Hence we are witnessing an explosion of interest within spirituality even as we are seeing a steady and rapid decline in church attendance. We are also witnessing a most curious phenomenon in which more than a few religious leaders and teachers see no incongruity in the fact that they themselves are no longer vitally committed to a concrete local church community.

Very common today is the argument that true faith is compromised by religion—and true religion itself is compromised by the churches.

This argument has a variety of expressions, ranging from the unsophisticated (“I don’t go to church because those who go are hypocrites—they sin all week and then trot off to church, holier-than-thou, on Sundays!”) to the sophisticated (“When I look at the church as an institution, I cannot, in conscience, believe that Christ intended this kind of community to be a normative vehicle for grace and salvation. My own spiritual integrity demands that I do not support this kind of ecclesial community by my involvement and my worship in and through it. I deeply believe in Christ and in ecclesial community… but I cannot believe in this kind of ecclesial community!”)

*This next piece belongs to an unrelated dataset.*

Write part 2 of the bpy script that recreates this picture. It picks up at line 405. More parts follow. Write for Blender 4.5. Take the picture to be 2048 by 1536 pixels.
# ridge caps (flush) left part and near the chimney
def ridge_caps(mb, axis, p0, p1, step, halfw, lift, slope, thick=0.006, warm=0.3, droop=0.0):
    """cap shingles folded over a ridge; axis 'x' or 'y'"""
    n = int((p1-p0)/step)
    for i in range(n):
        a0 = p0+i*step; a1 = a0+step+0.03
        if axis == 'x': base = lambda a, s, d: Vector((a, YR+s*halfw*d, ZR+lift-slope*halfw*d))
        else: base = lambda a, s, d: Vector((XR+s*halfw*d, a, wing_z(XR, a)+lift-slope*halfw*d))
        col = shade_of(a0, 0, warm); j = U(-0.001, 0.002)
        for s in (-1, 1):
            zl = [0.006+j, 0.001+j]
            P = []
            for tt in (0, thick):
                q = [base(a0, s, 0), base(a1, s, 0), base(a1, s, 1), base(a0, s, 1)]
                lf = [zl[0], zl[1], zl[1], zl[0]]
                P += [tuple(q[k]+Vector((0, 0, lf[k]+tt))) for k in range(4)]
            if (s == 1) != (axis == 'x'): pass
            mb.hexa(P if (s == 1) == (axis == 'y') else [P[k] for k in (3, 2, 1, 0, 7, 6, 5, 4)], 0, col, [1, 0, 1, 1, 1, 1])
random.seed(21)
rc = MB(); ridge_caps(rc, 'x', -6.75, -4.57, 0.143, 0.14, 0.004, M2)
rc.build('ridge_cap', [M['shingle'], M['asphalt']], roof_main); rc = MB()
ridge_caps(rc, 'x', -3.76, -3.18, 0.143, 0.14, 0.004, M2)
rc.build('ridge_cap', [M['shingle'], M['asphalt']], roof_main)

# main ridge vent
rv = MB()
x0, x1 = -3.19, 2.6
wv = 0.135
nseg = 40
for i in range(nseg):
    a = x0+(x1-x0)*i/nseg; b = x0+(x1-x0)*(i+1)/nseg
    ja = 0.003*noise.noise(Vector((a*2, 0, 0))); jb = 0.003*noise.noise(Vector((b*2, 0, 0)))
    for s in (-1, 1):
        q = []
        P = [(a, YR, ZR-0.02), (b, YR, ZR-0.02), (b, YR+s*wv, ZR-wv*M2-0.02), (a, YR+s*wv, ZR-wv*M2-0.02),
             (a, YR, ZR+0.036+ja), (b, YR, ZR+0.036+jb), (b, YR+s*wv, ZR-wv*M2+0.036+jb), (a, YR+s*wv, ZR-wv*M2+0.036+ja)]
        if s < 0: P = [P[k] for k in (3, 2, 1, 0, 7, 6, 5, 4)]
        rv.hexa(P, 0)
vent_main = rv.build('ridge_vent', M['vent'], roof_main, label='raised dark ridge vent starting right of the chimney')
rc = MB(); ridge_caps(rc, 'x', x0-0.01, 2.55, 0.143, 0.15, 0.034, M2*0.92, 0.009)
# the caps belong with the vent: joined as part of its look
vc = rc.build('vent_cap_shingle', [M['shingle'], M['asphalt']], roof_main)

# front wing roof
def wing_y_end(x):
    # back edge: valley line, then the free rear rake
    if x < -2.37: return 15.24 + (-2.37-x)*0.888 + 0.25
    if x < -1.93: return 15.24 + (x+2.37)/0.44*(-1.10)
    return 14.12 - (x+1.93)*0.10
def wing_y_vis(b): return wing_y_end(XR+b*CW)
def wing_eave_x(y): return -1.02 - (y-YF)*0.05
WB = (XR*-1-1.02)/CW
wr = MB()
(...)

On the basis of these kinds of arguments is drawn the distinction between faith in God and actual church involvement, between spirituality and ecclesiology—with the former denigrating the latter.

More precisely, what is denigrated is not the concept of the church or of ecclesial community per se, but the church and ecclesial communities as they actually exist. Our spiritualities would more easily extend themselves into ecclesiology if the church communities that actually existed fit perfectly into our own overly-idealized notions of what a church should be.

But, given that around us are only very flawed and imperfect churches, we will not compromise the purity of our faith with actual involvement in so tainted and petty a community—at least not without considerable anger and resentment.

We are poorer for this kind of thinking. For many of us, church community is a diffuse and disembodied word.

We long for a community to fire our imaginations, but refuse to let any real community confront our actual lives; we take spiritual refuge in some higher form of mystical community, but are not enough involved in the actual problem of human relationships; and we criticize actual existing communities even as we no longer let ourselves be defined by our participation within them.

When faith, in the name of conscience and community, forsakes the churches for something it calls spirituality, much that is essential to Christianity gets lost, not the least of which is fact that religion is not, in the end, a private search, for what’s highest in oneself, but a communal search for the face of God.